We have been talking about planning for how to budget for and spend your bonus, commission, or tip money. But what happens if you don’t get any of that money? What if your bonus never comes or you don’t make any commissions or tips? Maybe you lose your job or maybe it’s been a terrible few months for your company. Sometimes, that irregular but expected income may stop or be substantially smaller than you had expected. When you have an irregular income you need to have more money in the bank than a person that has a steady, predictable income. Ensuring that you can get through a lean month or two is key, hence keeping money in a sinking fund to help you smooth out your income hills and valleys. In addition, you will want to build up a 3-6 month emergency fund. Everyone, irregular income or not, needs an emergency fund to get them through any major emergency or job loss. But those who rely on large chunks of their income arriving based on product sales or quarterly revenues may find themselves at greater risk of needing to tap those reserves. Use those bonus or commission checks to fill up your sinking fund, and then use any remainder to sock away for emergencies and long term savings.

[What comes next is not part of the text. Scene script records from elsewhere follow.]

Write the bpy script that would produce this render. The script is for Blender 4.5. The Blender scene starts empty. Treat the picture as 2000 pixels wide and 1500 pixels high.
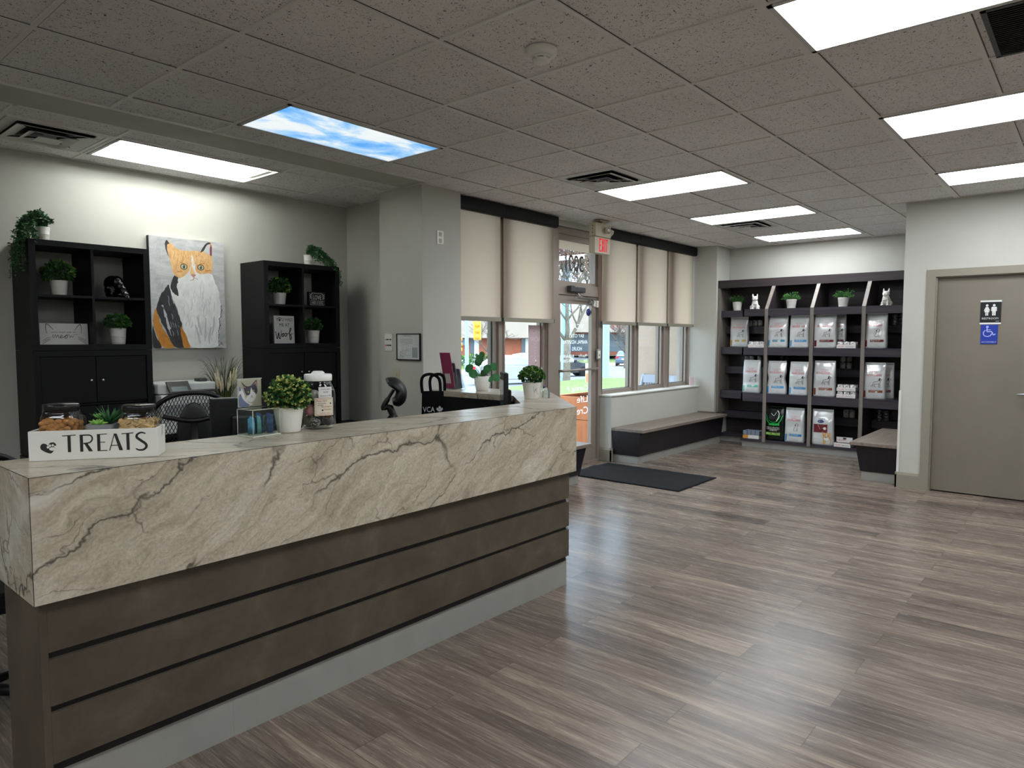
import bpy, bmesh, math, random
from mathutils import Vector as V, Matrix, noise
PI=math.pi
rnd=random.Random(7)
SC=bpy.context.scene
COL=SC.collection
sin,cos=math.sin,math.cos
R=math.radians

# ------------------------------------------------------------------ materials
def lin(h):
    h=h.lstrip('#'); o=[]
    for i in (0,2,4):
        c=int(h[i:i+2],16)/255
        o.append(c/12.92 if c<=.04045 else ((c+.055)/1.055)**2.4)
    return (*o,1)
class NT:
    def __init__(s,name):
        s.m=bpy.data.materials.new(name); s.m.use_nodes=True; s.t=s.m.node_tree
        s.n=s.t.nodes; s.n.clear(); s.out=s.n.new('ShaderNodeOutputMaterial')
    def N(s,typ,**kw):
        n=s.n.new('ShaderNode'+typ)
        for k,v in kw.items():
            if k=='i':
                for a,b in v.items():
                    if hasattr(b,'is_output') : s.t.links.new(b,n.inputs[a])
                    else: n.inputs[a].default_value=b
            else: setattr(n,k,v)
        return n
    def L(s,a,b): s.t.links.new(a,b)
    def coord(s,scale=(1,1,1),kind='Object',rot=(0,0,0)):
        c=s.N('TexCoord'); mp=s.N('Mapping',i={'Vector':c.outputs[kind],'Scale':scale,'Rotation':rot}); return mp.outputs[0]
    def noise(s,vec,scale,detail=4,rough=.5,dist=0,typ=None):
        n=s.N('TexNoise',i={'Vector':vec,'Scale':scale,'Detail':detail,'Roughness':rough,'Distortion':dist}); return n.outputs['Fac']
    def ramp(s,fac,stops,interp='LINEAR'):
        r=s.N('ValToRGB',i={'Fac':fac}); cr=r.color_ramp; cr.interpolation=interp
        while len(cr.elements)<len(stops): cr.elements.new(.5)
        for e,(p,c) in zip(cr.elements,stops):
            e.position=p; e.color=c if not isinstance(c,str) else lin(c)
        return r.outputs[0]
    def mix(s,a,b,f,mode='MIX'):
        n=s.N('Mix',data_type='RGBA',blend_type=mode)
        for sock,v in ((n.inputs[0],f),(n.inputs[6],a),(n.inputs[7],b)):
            if hasattr(v,'is_output'): s.L(v,sock)
            else: sock.default_value=lin(v) if isinstance(v,str) else v
        return n.outputs[2]
    def math(s,op,a,b=0):
        n=s.N('Math',operation=op)
        for sock,v in ((n.inputs[0],a),(n.inputs[1],b)):
            if hasattr(v,'is_output'): s.L(v,sock)
            else: sock.default_value=v
        return n.outputs[0]
    def pbsdf(s,color,rough=.5,metal=0,spec=.5,bump=None,bstr=.2,bdist=.01,coat=0):
        b=s.N('BsdfPrincipled')
        for k,v in (('Base Color',color),('Roughness',rough),('Metallic',metal),('Specular IOR Level',spec),('Coat Weight',coat)):
            if hasattr(v,'is_output'): s.L(v,b.inputs[k])
            else: b.inputs[k].default_value=lin(v) if isinstance(v,str) else v
        if bump is not None:
            bp=s.N('Bump',i={'Height':bump,'Strength':bstr,'Distance':bdist}); s.L(bp.outputs[0],b.inputs['Normal'])
        return b
    def done(s,sh): s.L(sh.outputs[0] if hasattr(sh,'outputs') else sh,s.out.inputs[0]); return s.m
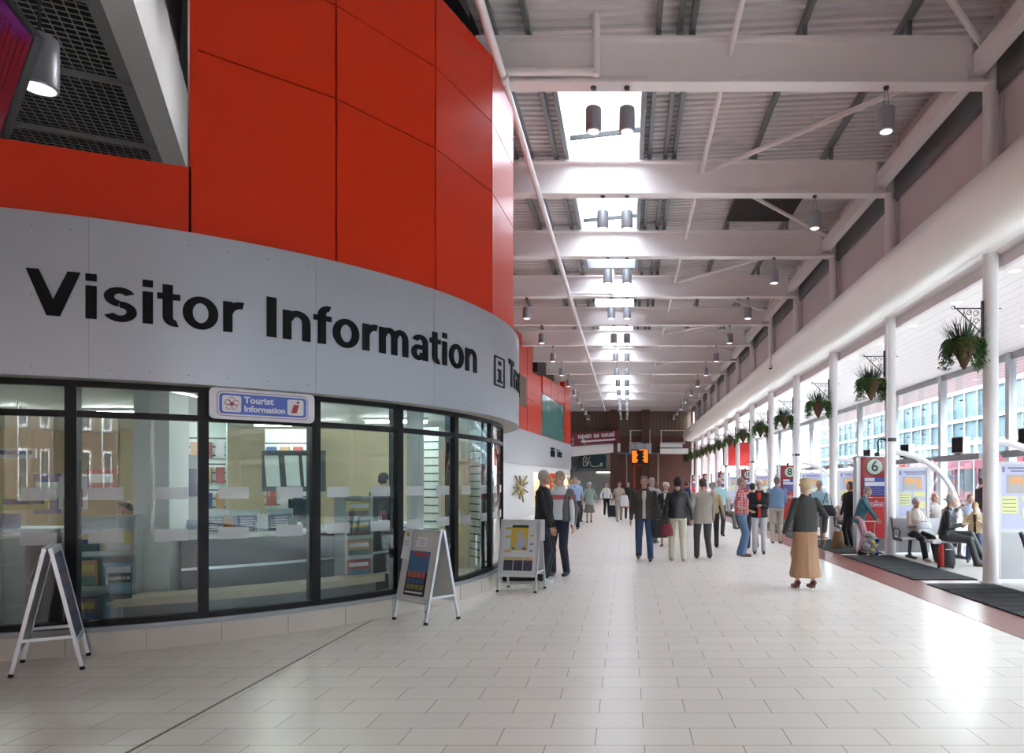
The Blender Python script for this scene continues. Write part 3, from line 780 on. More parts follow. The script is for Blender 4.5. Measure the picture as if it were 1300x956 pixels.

An irregular income can make financial planning a bit complicated and it can be hard to map out your future financial plans when you don’t know what your future income will look like. But it is still possible to plan even without numerical surety. With an irregular income, you don’t have the luxury of operating on financial auto pilot. Financial planning is especially important when your money is not at all regular, so those with an irregular income will need to make sure to have a strategy and extra savings on hand. With a little forethought and saving, you can absolutely live well on your bonus without blowing it.